◆ Aim
Both boundary lines count: repeat, exactly and alone, the lines from the one containing "Reconstruct this image" to the one containing "SC = bpy.context.scene", with pictures left out.
BEGIN Data records
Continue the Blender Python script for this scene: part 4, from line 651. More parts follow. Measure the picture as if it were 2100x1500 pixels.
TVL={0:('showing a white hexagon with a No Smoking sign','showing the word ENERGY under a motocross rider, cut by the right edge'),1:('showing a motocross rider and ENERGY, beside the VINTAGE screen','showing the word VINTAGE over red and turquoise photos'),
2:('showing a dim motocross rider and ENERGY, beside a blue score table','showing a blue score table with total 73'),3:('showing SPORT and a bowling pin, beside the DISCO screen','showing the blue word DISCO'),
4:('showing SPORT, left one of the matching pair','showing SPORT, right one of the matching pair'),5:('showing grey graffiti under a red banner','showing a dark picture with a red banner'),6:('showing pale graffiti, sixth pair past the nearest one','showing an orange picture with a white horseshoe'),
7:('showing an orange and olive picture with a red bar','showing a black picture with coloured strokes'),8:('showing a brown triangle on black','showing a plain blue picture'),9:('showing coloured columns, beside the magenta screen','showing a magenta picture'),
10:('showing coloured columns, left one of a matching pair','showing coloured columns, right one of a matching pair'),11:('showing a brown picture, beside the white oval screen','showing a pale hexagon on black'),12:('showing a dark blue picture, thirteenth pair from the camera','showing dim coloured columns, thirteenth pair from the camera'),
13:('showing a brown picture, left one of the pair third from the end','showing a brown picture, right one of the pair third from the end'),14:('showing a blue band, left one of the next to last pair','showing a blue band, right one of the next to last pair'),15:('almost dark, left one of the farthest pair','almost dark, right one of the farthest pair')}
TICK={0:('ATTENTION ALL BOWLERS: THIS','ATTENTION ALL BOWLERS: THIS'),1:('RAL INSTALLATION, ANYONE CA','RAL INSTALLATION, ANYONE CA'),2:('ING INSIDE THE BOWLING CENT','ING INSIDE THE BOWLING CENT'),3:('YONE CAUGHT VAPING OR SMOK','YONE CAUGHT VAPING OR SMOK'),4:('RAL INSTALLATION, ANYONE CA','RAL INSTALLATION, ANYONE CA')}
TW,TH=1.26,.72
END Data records
BEGIN Data records
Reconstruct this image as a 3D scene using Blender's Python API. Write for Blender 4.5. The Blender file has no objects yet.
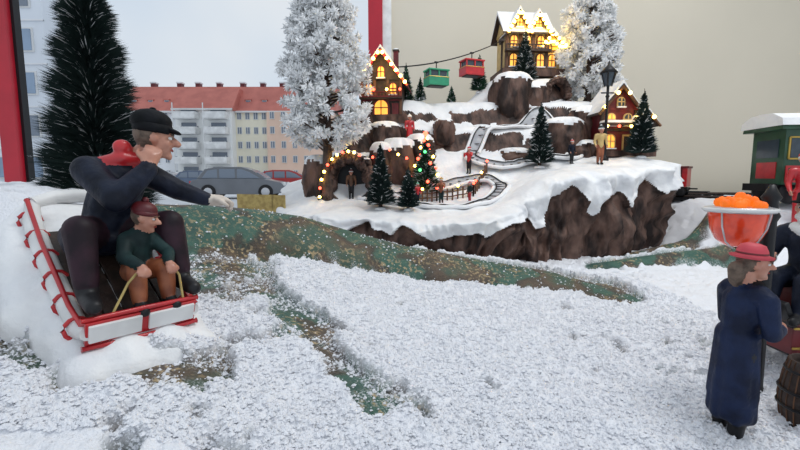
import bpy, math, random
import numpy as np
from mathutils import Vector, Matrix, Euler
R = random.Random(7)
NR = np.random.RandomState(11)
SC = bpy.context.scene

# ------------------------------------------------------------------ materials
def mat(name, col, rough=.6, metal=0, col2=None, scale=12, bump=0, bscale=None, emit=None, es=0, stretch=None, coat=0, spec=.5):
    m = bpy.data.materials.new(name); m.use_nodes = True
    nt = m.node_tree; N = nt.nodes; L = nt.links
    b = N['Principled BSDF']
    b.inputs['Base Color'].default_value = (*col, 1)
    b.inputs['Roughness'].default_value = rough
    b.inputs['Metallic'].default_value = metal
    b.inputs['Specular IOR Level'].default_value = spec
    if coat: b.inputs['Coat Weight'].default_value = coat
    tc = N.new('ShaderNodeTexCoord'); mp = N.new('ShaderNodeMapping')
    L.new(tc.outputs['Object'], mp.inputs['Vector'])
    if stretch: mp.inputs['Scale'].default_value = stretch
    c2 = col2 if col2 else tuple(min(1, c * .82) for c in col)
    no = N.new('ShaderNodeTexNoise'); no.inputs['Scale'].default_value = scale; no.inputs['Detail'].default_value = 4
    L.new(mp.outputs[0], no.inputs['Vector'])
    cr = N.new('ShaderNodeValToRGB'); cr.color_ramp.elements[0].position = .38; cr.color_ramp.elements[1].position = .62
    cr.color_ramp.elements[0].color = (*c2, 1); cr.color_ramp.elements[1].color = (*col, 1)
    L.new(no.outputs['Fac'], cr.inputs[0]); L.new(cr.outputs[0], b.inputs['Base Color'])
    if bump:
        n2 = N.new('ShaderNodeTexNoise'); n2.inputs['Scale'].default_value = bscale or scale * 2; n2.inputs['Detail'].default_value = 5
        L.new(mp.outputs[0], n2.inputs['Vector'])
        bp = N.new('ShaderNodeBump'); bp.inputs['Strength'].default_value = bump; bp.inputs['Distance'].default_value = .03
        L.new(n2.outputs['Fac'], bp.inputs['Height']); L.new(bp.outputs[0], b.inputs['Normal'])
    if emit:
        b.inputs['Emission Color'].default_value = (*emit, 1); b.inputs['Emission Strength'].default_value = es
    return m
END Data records
◆ Answer below
Reconstruct this image as a 3D scene using Blender's Python API. Write for Blender 4.5. The Blender file has no objects yet.
import bpy, math, random
import numpy as np
from mathutils import Vector, Matrix, Euler
R = random.Random(7)
NR = np.random.RandomState(11)
SC = bpy.context.scene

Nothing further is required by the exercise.